» EXERCISE DESCRIPTION:
Your task is to extract every line from the material below exactly.

» MATERIAL TO PROCESS:
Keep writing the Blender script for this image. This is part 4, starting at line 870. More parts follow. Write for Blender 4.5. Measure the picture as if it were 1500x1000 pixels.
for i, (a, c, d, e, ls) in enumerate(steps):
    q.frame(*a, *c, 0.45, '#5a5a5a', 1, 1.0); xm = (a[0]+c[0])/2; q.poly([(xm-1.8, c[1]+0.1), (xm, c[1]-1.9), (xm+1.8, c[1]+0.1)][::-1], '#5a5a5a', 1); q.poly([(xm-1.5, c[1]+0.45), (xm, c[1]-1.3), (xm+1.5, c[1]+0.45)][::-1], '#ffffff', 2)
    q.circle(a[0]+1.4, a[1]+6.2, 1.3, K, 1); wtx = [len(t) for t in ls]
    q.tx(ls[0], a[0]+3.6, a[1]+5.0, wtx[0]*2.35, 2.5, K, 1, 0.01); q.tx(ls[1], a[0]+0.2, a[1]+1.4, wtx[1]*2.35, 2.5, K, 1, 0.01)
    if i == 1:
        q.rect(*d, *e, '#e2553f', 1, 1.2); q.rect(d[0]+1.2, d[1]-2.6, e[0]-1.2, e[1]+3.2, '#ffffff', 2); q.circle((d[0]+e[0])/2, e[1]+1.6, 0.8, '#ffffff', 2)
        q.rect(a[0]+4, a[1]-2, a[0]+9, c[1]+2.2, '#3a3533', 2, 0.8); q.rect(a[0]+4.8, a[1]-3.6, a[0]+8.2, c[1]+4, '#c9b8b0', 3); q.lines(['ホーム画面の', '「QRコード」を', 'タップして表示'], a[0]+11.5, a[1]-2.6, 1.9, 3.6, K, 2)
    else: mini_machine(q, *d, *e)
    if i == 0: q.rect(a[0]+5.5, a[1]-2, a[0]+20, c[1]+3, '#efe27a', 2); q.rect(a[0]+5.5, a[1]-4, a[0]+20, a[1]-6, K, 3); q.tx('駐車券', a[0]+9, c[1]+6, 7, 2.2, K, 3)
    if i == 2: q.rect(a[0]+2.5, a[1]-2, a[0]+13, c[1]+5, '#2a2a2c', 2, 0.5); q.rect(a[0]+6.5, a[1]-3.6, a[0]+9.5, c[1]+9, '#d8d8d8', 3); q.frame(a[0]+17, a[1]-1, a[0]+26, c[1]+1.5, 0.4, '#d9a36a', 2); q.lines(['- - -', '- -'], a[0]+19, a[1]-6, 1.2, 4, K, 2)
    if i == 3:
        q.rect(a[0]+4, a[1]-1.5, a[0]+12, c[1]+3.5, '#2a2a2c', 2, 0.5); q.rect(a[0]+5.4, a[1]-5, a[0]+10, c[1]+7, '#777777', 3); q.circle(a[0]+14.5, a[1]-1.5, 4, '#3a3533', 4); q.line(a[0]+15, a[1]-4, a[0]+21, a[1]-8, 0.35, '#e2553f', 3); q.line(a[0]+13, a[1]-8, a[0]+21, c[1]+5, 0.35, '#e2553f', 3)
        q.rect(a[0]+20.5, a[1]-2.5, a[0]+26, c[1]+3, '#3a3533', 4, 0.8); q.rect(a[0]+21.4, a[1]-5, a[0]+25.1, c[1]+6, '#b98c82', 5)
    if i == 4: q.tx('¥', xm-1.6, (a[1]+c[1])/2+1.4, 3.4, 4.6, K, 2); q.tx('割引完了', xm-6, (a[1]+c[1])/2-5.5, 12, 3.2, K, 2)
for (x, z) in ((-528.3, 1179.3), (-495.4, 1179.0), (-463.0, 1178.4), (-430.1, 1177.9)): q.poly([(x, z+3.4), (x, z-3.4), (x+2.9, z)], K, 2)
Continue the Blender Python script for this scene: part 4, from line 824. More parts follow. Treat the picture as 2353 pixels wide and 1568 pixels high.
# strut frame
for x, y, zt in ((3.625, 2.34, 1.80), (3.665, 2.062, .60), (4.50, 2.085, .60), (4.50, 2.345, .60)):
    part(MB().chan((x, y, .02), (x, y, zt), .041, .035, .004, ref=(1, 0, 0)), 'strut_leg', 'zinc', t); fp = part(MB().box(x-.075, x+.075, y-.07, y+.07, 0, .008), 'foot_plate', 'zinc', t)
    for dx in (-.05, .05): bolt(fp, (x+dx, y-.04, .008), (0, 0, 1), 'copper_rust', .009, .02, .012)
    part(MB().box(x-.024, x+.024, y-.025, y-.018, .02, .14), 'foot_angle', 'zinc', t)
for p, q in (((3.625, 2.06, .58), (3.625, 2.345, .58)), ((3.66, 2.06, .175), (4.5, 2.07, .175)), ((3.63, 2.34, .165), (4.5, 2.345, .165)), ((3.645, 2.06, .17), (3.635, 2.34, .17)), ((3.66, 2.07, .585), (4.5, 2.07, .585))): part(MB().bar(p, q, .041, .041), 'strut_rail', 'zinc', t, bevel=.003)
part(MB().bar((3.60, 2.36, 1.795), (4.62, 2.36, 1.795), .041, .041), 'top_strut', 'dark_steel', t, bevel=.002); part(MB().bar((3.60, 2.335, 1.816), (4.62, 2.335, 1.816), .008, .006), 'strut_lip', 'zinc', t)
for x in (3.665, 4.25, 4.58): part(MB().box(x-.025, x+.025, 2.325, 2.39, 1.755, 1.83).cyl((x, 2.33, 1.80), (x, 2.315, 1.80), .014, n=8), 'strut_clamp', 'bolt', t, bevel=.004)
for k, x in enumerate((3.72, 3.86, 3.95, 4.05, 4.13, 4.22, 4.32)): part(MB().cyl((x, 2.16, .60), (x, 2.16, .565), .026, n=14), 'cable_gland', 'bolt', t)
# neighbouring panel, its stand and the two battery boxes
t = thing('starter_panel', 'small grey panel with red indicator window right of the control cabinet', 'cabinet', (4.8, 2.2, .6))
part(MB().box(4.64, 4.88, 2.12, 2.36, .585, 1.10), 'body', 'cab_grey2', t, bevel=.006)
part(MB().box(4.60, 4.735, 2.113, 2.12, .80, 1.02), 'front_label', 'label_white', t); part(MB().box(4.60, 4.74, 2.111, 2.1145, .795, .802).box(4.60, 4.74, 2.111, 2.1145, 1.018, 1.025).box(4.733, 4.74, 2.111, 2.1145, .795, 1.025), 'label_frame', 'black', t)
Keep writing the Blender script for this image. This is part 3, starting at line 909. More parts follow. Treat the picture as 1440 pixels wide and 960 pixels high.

» SOLUTION:
Keep writing the Blender script for this image. This is part 4, starting at line 870. More parts follow. Write for Blender 4.5. Measure the picture as if it were 1500x1000 pixels.
for i, (a, c, d, e, ls) in enumerate(steps):
    q.frame(*a, *c, 0.45, '#5a5a5a', 1, 1.0); xm = (a[0]+c[0])/2; q.poly([(xm-1.8, c[1]+0.1), (xm, c[1]-1.9), (xm+1.8, c[1]+0.1)][::-1], '#5a5a5a', 1); q.poly([(xm-1.5, c[1]+0.45), (xm, c[1]-1.3), (xm+1.5, c[1]+0.45)][::-1], '#ffffff', 2)
    q.circle(a[0]+1.4, a[1]+6.2, 1.3, K, 1); wtx = [len(t) for t in ls]
    q.tx(ls[0], a[0]+3.6, a[1]+5.0, wtx[0]*2.35, 2.5, K, 1, 0.01); q.tx(ls[1], a[0]+0.2, a[1]+1.4, wtx[1]*2.35, 2.5, K, 1, 0.01)
    if i == 1:
        q.rect(*d, *e, '#e2553f', 1, 1.2); q.rect(d[0]+1.2, d[1]-2.6, e[0]-1.2, e[1]+3.2, '#ffffff', 2); q.circle((d[0]+e[0])/2, e[1]+1.6, 0.8, '#ffffff', 2)
        q.rect(a[0]+4, a[1]-2, a[0]+9, c[1]+2.2, '#3a3533', 2, 0.8); q.rect(a[0]+4.8, a[1]-3.6, a[0]+8.2, c[1]+4, '#c9b8b0', 3); q.lines(['ホーム画面の', '「QRコード」を', 'タップして表示'], a[0]+11.5, a[1]-2.6, 1.9, 3.6, K, 2)
    else: mini_machine(q, *d, *e)
    if i == 0: q.rect(a[0]+5.5, a[1]-2, a[0]+20, c[1]+3, '#efe27a', 2); q.rect(a[0]+5.5, a[1]-4, a[0]+20, a[1]-6, K, 3); q.tx('駐車券', a[0]+9, c[1]+6, 7, 2.2, K, 3)
    if i == 2: q.rect(a[0]+2.5, a[1]-2, a[0]+13, c[1]+5, '#2a2a2c', 2, 0.5); q.rect(a[0]+6.5, a[1]-3.6, a[0]+9.5, c[1]+9, '#d8d8d8', 3); q.frame(a[0]+17, a[1]-1, a[0]+26, c[1]+1.5, 0.4, '#d9a36a', 2); q.lines(['- - -', '- -'], a[0]+19, a[1]-6, 1.2, 4, K, 2)
    if i == 3:
        q.rect(a[0]+4, a[1]-1.5, a[0]+12, c[1]+3.5, '#2a2a2c', 2, 0.5); q.rect(a[0]+5.4, a[1]-5, a[0]+10, c[1]+7, '#777777', 3); q.circle(a[0]+14.5, a[1]-1.5, 4, '#3a3533', 4); q.line(a[0]+15, a[1]-4, a[0]+21, a[1]-8, 0.35, '#e2553f', 3); q.line(a[0]+13, a[1]-8, a[0]+21, c[1]+5, 0.35, '#e2553f', 3)
        q.rect(a[0]+20.5, a[1]-2.5, a[0]+26, c[1]+3, '#3a3533', 4, 0.8); q.rect(a[0]+21.4, a[1]-5, a[0]+25.1, c[1]+6, '#b98c82', 5)
    if i == 4: q.tx('¥', xm-1.6, (a[1]+c[1])/2+1.4, 3.4, 4.6, K, 2); q.tx('割引完了', xm-6, (a[1]+c[1])/2-5.5, 12, 3.2, K, 2)
for (x, z) in ((-528.3, 1179.3), (-495.4, 1179.0), (-463.0, 1178.4), (-430.1, 1177.9)): q.poly([(x, z+3.4), (x, z-3.4), (x+2.9, z)], K, 2)
Continue the Blender Python script for this scene: part 4, from line 824. More parts follow. Treat the picture as 2353 pixels wide and 1568 pixels high.
# strut frame
for x, y, zt in ((3.625, 2.34, 1.80), (3.665, 2.062, .60), (4.50, 2.085, .60), (4.50, 2.345, .60)):
    part(MB().chan((x, y, .02), (x, y, zt), .041, .035, .004, ref=(1, 0, 0)), 'strut_leg', 'zinc', t); fp = part(MB().box(x-.075, x+.075, y-.07, y+.07, 0, .008), 'foot_plate', 'zinc', t)
    for dx in (-.05, .05): bolt(fp, (x+dx, y-.04, .008), (0, 0, 1), 'copper_rust', .009, .02, .012)
    part(MB().box(x-.024, x+.024, y-.025, y-.018, .02, .14), 'foot_angle', 'zinc', t)
for p, q in (((3.625, 2.06, .58), (3.625, 2.345, .58)), ((3.66, 2.06, .175), (4.5, 2.07, .175)), ((3.63, 2.34, .165), (4.5, 2.345, .165)), ((3.645, 2.06, .17), (3.635, 2.34, .17)), ((3.66, 2.07, .585), (4.5, 2.07, .585))): part(MB().bar(p, q, .041, .041), 'strut_rail', 'zinc', t, bevel=.003)
part(MB().bar((3.60, 2.36, 1.795), (4.62, 2.36, 1.795), .041, .041), 'top_strut', 'dark_steel', t, bevel=.002); part(MB().bar((3.60, 2.335, 1.816), (4.62, 2.335, 1.816), .008, .006), 'strut_lip', 'zinc', t)
for x in (3.665, 4.25, 4.58): part(MB().box(x-.025, x+.025, 2.325, 2.39, 1.755, 1.83).cyl((x, 2.33, 1.80), (x, 2.315, 1.80), .014, n=8), 'strut_clamp', 'bolt', t, bevel=.004)
for k, x in enumerate((3.72, 3.86, 3.95, 4.05, 4.13, 4.22, 4.32)): part(MB().cyl((x, 2.16, .60), (x, 2.16, .565), .026, n=14), 'cable_gland', 'bolt', t)
# neighbouring panel, its stand and the two battery boxes
t = thing('starter_panel', 'small grey panel with red indicator window right of the control cabinet', 'cabinet', (4.8, 2.2, .6))
part(MB().box(4.64, 4.88, 2.12, 2.36, .585, 1.10), 'body', 'cab_grey2', t, bevel=.006)
part(MB().box(4.60, 4.735, 2.113, 2.12, .80, 1.02), 'front_label', 'label_white', t); part(MB().box(4.60, 4.74, 2.111, 2.1145, .795, .802).box(4.60, 4.74, 2.111, 2.1145, 1.018, 1.025).box(4.733, 4.74, 2.111, 2.1145, .795, 1.025), 'label_frame', 'black', t)
Keep writing the Blender script for this image. This is part 3, starting at line 909. More parts follow. Treat the picture as 1440 pixels wide and 960 pixels high.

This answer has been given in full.